BarcelonaEn todas las democracias del mundo la relación entre el poder político y las fuerzas del orden es fruto de un equilibrio muy delicado. El responsable político (representante de la mayoría parlamentaria) tiene que poder tener una relación fluida con el jefe operativo, pero respetando siempre la independencia del cuerpo y sin caer en la tentación de la utilización partidista. En España, por ejemplo, hemos visto el peligro de la politización de la policía en el llamado caso Kitchen, en el que se investiga si el PP usó recursos de la Policía Nacional para espiar a Luis Bárcenas y destruir pruebas incriminatorias. Y es habitual que, cuando gobiernan, el PP y el PSOE, y los respectivos ministros del Interior, cambien la cúpula tanto de la Policía Nacional como de la Guardia Civil (el ministro Marlaska incluso ha tenido que defender esta prerrogativa ante los tribunales cuando fue denunciado por el coronel Diego Pérez de los Cobos). En conclusión, tiene que haber una confianza mínima para funcionar, pero respetando el ámbito de cada uno, político o técnico.
Todo esto nos lleva a la destitución del mayor Josep Lluís Trapero como jefe de los Mossos y la remodelación de la cúpula policial decidida por el conseller Joan Ignasi Elena. El caso Trapero no es un relevo más, puesto que tiene unas características muy específicas. Se trata del jefe policial que fue unánimemente elogiado por su gestión de los atentados del 17-A (solo los cuerpos policiales españoles intentaron socavar el prestigio de los Mossos con maniobras miserables, como la del supuesto aviso de la CIA) y de la persona que se enfrentó precisamente a Pérez de los Cobos en el operativo policial del 1-O e intentó evitar costara lo que costara la violencia contra las personas congregadas en los colegios electorales. Este hecho provocó que la Guardia Civil y la Fiscalía lo situaran como pieza clave para construir su delirante teoría sobre la rebelión, y le costó la destitución a raíz del 155 y vivir casi tres años de ostracismo con la espada de Damocles de una condena de 11 años de prisión.
Trapero se convirtió en un primer momento en un héroe para algunos independentistas, pero este idilio se rompió cuando, en el marco del juicio del Procés, declaró que había preparado un plan para detener a Carles Puigdemont y su Govern si se lo ordenaba la justicia durante octubre de 2017. De alguna manera su figura ha trascendido el ámbito puramente policial hasta convertirse en un icono, en parte por su personalidad, cosa que puede haber jugado en su contra. Además, no es ningún secreto que el mayor se ha opuesto internamente a los cambios en el cuerpo forzados por el pacto de investidura entre ERC y la CUP, como por ejemplo la retirada de acusaciones a manifestantes o el desmantelamiento del cuerpo de abogados de los Mossos, además de las presiones para cambiar y rebajar los operativos de los desahucios. Todo ello había enturbiado la relación entre él y el conseller Elena y otros cargos de Interior como Pere Ferrer, el director de la Policía.
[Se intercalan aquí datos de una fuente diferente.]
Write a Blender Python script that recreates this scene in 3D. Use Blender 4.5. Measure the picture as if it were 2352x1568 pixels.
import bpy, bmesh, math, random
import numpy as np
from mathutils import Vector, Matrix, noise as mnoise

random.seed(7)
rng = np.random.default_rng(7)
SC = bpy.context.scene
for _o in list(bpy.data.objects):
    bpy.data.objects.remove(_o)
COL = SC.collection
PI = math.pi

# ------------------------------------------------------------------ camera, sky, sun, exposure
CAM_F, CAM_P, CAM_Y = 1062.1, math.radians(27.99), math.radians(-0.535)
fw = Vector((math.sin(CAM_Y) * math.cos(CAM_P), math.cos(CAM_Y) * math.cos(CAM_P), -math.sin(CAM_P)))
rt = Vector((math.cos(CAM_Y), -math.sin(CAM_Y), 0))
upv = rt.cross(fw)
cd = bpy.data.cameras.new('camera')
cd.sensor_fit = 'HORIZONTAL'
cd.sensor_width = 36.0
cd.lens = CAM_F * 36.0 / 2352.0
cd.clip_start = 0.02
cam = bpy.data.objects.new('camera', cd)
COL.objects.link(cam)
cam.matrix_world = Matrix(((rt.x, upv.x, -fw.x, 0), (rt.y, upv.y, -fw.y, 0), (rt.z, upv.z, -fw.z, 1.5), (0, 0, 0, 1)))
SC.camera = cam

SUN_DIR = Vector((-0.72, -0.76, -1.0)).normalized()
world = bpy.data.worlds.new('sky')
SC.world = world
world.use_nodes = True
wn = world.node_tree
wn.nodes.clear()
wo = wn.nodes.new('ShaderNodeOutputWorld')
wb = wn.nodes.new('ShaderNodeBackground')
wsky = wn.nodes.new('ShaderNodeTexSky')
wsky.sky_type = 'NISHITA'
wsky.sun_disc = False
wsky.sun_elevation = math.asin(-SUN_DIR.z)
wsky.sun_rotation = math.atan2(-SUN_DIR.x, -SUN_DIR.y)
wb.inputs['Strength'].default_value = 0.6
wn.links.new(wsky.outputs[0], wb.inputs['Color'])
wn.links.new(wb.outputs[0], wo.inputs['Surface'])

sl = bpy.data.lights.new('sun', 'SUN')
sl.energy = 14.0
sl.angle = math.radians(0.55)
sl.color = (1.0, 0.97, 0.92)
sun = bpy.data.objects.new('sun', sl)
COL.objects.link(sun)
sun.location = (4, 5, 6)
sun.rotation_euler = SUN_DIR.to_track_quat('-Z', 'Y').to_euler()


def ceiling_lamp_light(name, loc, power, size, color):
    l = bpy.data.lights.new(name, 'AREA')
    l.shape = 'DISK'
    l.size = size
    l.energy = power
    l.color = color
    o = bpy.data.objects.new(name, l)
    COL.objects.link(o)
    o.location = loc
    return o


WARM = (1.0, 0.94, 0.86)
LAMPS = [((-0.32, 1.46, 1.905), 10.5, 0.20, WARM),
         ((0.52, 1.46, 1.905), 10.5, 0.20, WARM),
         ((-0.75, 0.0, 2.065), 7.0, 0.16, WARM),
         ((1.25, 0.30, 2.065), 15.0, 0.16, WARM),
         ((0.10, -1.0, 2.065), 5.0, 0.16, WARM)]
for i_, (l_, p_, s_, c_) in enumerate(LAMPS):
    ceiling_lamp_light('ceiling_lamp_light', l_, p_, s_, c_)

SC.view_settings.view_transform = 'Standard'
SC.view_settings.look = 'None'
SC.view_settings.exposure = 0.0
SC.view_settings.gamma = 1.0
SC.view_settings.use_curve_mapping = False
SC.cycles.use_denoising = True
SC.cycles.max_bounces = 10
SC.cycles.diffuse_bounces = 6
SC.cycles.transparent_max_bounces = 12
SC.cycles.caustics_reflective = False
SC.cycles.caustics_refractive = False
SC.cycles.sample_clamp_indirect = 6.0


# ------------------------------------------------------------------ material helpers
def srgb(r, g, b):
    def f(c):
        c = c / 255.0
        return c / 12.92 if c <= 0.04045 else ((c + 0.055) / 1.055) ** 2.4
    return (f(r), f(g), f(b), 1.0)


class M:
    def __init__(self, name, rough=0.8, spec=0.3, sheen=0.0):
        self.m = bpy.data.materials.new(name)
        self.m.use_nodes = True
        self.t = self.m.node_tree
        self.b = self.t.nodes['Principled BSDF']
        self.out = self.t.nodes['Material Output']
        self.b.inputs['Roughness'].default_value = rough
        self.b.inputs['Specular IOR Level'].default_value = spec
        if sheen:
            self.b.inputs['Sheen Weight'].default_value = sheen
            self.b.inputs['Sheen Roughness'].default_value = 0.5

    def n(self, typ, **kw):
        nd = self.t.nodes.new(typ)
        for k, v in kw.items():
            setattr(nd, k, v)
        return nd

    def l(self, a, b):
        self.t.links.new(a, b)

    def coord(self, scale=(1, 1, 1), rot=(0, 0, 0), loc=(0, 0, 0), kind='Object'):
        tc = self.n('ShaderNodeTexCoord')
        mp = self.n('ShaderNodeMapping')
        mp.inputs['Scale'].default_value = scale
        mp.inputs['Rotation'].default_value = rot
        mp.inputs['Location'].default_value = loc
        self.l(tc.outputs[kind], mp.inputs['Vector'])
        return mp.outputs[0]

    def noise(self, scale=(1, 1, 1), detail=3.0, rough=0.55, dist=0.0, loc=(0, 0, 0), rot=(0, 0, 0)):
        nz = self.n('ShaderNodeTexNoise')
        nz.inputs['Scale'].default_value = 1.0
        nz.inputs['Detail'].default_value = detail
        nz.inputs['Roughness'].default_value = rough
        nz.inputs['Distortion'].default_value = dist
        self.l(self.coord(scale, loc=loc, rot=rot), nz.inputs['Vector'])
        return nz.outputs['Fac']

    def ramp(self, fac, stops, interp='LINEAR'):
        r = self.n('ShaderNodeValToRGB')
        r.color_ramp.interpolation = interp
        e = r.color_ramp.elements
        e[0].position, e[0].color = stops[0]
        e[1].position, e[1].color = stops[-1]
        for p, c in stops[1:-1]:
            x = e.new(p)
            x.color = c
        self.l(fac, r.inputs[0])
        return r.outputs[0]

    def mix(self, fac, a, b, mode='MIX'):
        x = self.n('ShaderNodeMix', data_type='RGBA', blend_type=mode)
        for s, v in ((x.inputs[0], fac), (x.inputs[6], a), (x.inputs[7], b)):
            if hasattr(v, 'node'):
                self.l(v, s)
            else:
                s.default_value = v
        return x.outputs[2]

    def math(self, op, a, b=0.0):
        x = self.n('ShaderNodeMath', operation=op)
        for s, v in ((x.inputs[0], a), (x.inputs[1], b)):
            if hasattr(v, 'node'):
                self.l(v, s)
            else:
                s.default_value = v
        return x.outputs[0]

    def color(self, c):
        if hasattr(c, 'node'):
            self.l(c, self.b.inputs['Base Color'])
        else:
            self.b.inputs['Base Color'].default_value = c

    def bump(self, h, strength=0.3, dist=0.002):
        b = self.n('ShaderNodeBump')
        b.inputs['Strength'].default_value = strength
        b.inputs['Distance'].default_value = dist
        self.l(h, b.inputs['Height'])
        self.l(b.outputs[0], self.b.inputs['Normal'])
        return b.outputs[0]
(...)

Trapero, sin embargo, merece el máximo reconocimiento técnico y profesional, y siempre será el comisario jefe que llevó a los Mossos a otro nivel, al de una policía homologable con la de cualquier país del mundo en momentos críticos contra la lucha antiterrorista. También ha sido una víctima política del Procés, porque al fin y al cabo él solo quería ser un policía honrado que preservara la integridad del cuerpo de los Mossos.